What the exercise asks
Give back the entire listing verbatim.

## Begin Raw data

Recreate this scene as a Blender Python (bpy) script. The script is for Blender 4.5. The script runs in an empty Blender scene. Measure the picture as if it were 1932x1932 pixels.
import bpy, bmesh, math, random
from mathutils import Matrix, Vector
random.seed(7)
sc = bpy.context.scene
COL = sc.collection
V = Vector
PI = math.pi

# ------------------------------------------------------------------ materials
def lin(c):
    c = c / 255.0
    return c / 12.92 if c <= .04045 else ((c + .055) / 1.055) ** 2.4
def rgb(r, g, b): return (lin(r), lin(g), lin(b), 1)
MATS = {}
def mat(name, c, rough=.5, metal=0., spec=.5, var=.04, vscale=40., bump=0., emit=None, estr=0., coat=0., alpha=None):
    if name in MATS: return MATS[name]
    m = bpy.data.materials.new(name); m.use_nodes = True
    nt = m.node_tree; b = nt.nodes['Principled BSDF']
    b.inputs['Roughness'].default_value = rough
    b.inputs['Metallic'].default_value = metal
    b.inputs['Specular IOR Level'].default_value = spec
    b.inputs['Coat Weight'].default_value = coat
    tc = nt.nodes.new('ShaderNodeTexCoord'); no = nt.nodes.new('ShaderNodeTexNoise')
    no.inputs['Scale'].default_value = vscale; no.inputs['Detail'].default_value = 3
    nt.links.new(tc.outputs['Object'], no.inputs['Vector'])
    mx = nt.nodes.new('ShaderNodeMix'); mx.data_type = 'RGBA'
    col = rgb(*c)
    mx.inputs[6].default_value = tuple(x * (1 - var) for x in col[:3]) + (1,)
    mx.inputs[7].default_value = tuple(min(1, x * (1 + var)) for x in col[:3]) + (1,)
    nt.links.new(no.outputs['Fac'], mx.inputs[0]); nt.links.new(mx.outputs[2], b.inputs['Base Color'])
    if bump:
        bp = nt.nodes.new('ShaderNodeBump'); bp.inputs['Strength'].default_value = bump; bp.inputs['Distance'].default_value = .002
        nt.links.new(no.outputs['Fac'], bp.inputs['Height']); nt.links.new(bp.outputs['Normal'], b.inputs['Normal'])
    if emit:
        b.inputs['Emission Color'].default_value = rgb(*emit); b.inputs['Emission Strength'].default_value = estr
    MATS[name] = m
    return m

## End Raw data

Result of this task
Recreate this scene as a Blender Python (bpy) script. The script is for Blender 4.5. The script runs in an empty Blender scene. Measure the picture as if it were 1932x1932 pixels.
import bpy, bmesh, math, random
from mathutils import Matrix, Vector
random.seed(7)
sc = bpy.context.scene
COL = sc.collection
V = Vector
PI = math.pi

# ------------------------------------------------------------------ materials
def lin(c):
    c = c / 255.0
    return c / 12.92 if c <= .04045 else ((c + .055) / 1.055) ** 2.4
def rgb(r, g, b): return (lin(r), lin(g), lin(b), 1)
MATS = {}
def mat(name, c, rough=.5, metal=0., spec=.5, var=.04, vscale=40., bump=0., emit=None, estr=0., coat=0., alpha=None):
    if name in MATS: return MATS[name]
    m = bpy.data.materials.new(name); m.use_nodes = True
    nt = m.node_tree; b = nt.nodes['Principled BSDF']
    b.inputs['Roughness'].default_value = rough
    b.inputs['Metallic'].default_value = metal
    b.inputs['Specular IOR Level'].default_value = spec
    b.inputs['Coat Weight'].default_value = coat
    tc = nt.nodes.new('ShaderNodeTexCoord'); no = nt.nodes.new('ShaderNodeTexNoise')
    no.inputs['Scale'].default_value = vscale; no.inputs['Detail'].default_value = 3
    nt.links.new(tc.outputs['Object'], no.inputs['Vector'])
    mx = nt.nodes.new('ShaderNodeMix'); mx.data_type = 'RGBA'
    col = rgb(*c)
    mx.inputs[6].default_value = tuple(x * (1 - var) for x in col[:3]) + (1,)
    mx.inputs[7].default_value = tuple(min(1, x * (1 + var)) for x in col[:3]) + (1,)
    nt.links.new(no.outputs['Fac'], mx.inputs[0]); nt.links.new(mx.outputs[2], b.inputs['Base Color'])
    if bump:
        bp = nt.nodes.new('ShaderNodeBump'); bp.inputs['Strength'].default_value = bump; bp.inputs['Distance'].default_value = .002
        nt.links.new(no.outputs['Fac'], bp.inputs['Height']); nt.links.new(bp.outputs['Normal'], b.inputs['Normal'])
    if emit:
        b.inputs['Emission Color'].default_value = rgb(*emit); b.inputs['Emission Strength'].default_value = estr
    MATS[name] = m
    return m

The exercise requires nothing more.